Our understanding of fascism, as I went on to explain, has continued to expand with more scholarly work, including that of Robert O. Paxton, whose book The Anatomy of Fascism is something of a landmark in the field, as I've gone on to explore elsewhere. Paxton, similarly, identifies nine "mobilizing passions" that are constant through all stages and forms of fascism, but notes general principle that is also a constant:
... [E]ach national variant of fascism draws its legitimacy, as we shall see, not from some universal scripture but from what it considers the most authentic elements of its own community identity. Religion, for example, would certainly play a much larger role in an authentic fascism in the United States than in the first European fascisms, which were pagan for contingent historical reasons.

My reading of Paxton suggests that while we are indeed swimming in fascist impulses, the defining characteristics of genuine fascism -- the violence, the charismatic leadership, the eliminationism -- are generally lacking, though not altogether.

So I think Lapham, even if whimsically, has leapt to the wrong conclusion -- that we are so deeply in the grip of fascist impulses that there seems no turning back. I think there's still a chance at redemption -- but liberals need to wake up to what they're up against.

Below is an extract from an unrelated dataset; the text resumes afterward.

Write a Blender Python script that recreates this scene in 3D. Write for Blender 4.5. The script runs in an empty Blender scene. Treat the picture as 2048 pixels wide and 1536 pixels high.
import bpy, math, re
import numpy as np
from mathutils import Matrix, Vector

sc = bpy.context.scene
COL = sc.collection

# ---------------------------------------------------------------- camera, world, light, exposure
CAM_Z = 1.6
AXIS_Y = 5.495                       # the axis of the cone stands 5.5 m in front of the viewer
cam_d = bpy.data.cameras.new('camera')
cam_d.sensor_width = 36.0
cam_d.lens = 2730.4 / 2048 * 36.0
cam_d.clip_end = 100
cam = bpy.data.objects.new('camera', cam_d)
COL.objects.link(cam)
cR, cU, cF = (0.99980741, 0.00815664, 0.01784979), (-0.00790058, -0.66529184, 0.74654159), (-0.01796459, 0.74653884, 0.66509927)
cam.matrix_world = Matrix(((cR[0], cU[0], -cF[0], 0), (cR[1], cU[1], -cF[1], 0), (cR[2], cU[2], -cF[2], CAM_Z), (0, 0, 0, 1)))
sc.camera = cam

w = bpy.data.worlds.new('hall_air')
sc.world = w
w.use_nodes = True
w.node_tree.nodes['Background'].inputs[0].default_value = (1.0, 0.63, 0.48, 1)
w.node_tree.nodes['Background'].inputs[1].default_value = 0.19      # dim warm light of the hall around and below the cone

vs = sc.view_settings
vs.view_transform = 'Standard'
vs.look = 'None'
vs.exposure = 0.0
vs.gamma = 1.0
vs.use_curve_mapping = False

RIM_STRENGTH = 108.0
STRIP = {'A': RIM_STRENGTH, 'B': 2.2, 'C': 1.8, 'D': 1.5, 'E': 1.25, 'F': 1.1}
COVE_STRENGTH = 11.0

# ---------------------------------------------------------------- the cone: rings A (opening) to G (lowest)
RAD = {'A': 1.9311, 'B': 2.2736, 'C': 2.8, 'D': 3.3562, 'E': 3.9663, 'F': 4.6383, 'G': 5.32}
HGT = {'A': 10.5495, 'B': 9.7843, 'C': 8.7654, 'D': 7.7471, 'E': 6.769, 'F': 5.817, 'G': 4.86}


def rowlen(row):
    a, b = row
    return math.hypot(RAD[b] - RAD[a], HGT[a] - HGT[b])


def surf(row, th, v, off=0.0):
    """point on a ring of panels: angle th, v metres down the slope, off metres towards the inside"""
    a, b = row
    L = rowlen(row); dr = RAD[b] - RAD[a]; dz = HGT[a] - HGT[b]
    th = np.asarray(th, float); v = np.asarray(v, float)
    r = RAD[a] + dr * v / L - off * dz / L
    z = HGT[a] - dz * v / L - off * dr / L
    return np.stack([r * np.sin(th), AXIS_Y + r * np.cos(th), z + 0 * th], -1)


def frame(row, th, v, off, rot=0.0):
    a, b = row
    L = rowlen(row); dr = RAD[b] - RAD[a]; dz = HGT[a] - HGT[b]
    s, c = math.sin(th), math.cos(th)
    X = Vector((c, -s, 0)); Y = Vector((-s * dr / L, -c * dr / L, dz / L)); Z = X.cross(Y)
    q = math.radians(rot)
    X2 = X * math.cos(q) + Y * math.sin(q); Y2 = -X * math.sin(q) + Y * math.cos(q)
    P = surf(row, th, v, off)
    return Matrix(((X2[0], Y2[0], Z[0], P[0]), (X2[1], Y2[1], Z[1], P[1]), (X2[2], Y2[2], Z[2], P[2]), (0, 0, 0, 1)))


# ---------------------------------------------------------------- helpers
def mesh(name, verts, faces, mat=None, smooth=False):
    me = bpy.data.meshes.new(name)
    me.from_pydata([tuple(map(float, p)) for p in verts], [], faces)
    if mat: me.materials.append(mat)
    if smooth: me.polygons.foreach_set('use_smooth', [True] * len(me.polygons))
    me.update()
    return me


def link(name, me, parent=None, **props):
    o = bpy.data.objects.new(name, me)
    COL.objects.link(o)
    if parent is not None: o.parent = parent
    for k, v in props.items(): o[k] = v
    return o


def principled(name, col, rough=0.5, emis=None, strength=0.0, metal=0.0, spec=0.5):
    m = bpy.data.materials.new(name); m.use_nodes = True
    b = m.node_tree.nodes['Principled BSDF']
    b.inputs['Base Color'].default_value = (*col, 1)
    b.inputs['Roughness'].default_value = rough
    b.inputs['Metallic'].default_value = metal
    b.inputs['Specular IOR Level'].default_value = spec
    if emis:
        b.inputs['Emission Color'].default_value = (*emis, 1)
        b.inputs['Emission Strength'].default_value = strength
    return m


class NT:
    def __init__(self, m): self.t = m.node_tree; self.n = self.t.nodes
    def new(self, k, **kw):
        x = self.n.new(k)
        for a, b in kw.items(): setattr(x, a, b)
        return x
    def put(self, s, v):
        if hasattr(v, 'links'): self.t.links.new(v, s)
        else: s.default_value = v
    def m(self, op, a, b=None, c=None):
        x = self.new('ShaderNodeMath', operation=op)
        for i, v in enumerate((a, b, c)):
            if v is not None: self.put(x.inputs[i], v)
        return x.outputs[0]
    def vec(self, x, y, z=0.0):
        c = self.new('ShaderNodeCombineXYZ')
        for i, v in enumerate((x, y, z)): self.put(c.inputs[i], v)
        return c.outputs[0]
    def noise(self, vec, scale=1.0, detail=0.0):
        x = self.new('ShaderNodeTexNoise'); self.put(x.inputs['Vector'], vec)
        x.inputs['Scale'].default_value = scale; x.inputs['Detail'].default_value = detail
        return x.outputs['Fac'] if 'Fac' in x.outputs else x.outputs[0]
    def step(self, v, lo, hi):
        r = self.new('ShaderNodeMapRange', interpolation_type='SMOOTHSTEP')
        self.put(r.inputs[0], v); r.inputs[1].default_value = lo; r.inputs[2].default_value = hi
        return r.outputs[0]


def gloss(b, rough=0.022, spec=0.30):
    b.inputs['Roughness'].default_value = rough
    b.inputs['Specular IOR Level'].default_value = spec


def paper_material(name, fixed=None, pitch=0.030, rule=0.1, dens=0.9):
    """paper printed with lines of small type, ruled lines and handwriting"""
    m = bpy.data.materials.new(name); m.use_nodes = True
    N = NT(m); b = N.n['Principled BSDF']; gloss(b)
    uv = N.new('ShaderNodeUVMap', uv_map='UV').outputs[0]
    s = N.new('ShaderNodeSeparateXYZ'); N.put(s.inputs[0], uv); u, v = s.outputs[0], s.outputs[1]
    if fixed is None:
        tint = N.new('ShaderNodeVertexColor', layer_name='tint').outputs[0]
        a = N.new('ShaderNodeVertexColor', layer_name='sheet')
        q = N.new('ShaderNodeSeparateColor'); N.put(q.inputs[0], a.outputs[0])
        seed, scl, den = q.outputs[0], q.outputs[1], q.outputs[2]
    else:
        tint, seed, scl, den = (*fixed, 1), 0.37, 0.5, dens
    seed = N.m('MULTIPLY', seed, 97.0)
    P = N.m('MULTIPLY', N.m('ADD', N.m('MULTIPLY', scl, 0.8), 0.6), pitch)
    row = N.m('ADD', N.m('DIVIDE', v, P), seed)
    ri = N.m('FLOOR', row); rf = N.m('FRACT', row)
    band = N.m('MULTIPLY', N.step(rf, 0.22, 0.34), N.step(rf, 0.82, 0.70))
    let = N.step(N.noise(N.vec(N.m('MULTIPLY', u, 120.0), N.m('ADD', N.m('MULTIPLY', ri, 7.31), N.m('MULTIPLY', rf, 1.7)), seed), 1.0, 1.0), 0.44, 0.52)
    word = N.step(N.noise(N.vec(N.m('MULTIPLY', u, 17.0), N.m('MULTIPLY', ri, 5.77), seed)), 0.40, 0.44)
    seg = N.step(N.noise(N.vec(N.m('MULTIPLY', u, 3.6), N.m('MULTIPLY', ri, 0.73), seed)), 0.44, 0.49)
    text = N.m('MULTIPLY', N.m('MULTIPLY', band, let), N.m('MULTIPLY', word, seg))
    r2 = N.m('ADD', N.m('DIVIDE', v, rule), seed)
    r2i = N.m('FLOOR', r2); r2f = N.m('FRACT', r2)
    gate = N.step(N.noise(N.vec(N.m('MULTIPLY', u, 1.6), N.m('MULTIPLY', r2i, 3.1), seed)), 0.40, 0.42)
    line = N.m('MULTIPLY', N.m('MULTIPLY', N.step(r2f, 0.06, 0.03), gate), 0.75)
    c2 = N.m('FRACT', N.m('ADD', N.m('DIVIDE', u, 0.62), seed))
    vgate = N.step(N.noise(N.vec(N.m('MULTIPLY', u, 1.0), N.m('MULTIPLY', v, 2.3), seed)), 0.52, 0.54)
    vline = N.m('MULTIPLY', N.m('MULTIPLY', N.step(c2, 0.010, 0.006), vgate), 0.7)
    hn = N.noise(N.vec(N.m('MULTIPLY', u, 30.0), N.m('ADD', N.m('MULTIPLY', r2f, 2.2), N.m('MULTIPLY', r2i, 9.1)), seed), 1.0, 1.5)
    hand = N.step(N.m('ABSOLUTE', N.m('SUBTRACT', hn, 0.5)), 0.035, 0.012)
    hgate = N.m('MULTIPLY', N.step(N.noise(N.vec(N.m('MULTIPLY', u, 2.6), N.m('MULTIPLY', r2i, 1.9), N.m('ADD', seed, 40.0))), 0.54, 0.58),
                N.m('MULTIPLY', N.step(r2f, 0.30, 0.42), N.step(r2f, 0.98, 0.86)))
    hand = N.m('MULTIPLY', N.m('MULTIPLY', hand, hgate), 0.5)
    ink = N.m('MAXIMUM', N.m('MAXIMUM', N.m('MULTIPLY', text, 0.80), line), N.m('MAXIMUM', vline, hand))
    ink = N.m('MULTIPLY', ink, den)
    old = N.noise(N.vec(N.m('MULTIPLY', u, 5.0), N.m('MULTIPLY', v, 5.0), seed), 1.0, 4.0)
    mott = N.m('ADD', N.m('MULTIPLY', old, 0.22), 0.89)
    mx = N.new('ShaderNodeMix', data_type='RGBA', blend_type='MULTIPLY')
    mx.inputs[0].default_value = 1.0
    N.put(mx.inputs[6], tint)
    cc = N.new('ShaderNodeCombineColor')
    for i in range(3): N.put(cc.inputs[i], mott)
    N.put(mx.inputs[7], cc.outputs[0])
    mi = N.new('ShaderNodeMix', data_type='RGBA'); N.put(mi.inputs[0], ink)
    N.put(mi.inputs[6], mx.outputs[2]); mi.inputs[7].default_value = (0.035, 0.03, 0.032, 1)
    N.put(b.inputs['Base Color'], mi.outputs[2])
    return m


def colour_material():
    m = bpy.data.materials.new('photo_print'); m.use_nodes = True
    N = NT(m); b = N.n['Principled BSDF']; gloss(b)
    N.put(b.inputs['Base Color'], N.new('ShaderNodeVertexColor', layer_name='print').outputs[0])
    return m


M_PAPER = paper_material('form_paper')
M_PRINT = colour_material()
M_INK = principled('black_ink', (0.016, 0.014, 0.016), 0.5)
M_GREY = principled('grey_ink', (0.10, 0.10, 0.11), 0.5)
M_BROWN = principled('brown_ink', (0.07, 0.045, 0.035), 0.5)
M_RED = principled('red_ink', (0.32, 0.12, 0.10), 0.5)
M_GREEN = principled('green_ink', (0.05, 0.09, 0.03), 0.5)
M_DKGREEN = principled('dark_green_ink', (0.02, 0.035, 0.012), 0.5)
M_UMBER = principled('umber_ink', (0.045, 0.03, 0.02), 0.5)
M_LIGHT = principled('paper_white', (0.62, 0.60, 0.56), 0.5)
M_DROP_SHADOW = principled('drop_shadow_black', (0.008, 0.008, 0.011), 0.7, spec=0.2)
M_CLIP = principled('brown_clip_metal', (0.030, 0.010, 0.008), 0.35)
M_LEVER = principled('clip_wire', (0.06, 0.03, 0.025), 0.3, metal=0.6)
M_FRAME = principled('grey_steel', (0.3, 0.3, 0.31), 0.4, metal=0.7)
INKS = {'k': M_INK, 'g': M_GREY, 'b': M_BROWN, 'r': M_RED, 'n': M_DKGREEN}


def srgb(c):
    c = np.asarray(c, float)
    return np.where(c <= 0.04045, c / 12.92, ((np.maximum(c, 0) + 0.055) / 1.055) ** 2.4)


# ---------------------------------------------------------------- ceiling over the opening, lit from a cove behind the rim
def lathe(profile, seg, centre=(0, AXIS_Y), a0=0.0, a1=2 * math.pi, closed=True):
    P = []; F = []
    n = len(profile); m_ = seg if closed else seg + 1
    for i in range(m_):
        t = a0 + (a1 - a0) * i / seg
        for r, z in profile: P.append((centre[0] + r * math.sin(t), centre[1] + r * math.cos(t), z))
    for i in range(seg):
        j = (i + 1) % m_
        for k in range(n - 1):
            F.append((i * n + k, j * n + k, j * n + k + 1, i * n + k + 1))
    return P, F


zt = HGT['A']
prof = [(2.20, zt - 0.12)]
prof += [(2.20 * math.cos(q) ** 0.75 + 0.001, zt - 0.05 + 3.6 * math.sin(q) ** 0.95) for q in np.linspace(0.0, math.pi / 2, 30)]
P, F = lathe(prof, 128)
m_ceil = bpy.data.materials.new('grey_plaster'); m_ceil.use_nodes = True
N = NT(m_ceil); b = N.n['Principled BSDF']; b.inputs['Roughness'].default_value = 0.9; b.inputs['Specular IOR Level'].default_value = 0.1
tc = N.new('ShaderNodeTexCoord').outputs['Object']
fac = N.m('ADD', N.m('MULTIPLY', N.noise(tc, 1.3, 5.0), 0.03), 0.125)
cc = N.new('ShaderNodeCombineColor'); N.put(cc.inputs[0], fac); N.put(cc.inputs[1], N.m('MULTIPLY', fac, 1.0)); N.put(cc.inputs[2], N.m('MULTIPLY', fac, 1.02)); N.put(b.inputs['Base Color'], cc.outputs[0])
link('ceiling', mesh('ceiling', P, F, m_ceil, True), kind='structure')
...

Jonah Goldberg's new book represents both a special problem, as well as a special opportunity, because of the Newspeak that its title -- "Liberal Fascism" -- represents. Goldberg, in the Newspeak tradition, is not just negating the meaning of both "liberal" and "fascism", but he's providing cover for a conservative movement that, evidently, is intent on adopting fascism as the essence of its agenda.

This is what makes his book the ultimate Newspeak: Newspeak is one of the earmarks of the budding fascist -- and what better way to bud further than to accuse your opponent of engaging in precisely the politics you intend to pursue?

And yet. And yet: What better way, really, to expose the nature of the conservative beast than to let conservatives bring up the subject of fascism?

In a lot of ways, I welcome the opportunity to discuss this. Because it's an opportunity for everyone to understand better just what fascism really is. Let's hope other liberals don't shy away.

Propagandists like Goldberg always flourish in a vacuum of public ignorance. If liberals try to pretend he doesn't exist in the hope this meme will just go away ... it may be a fatal mistake.

When it comes to fascism, fighting back is the only option. But first, we need to see the nature of the beast we're fighting.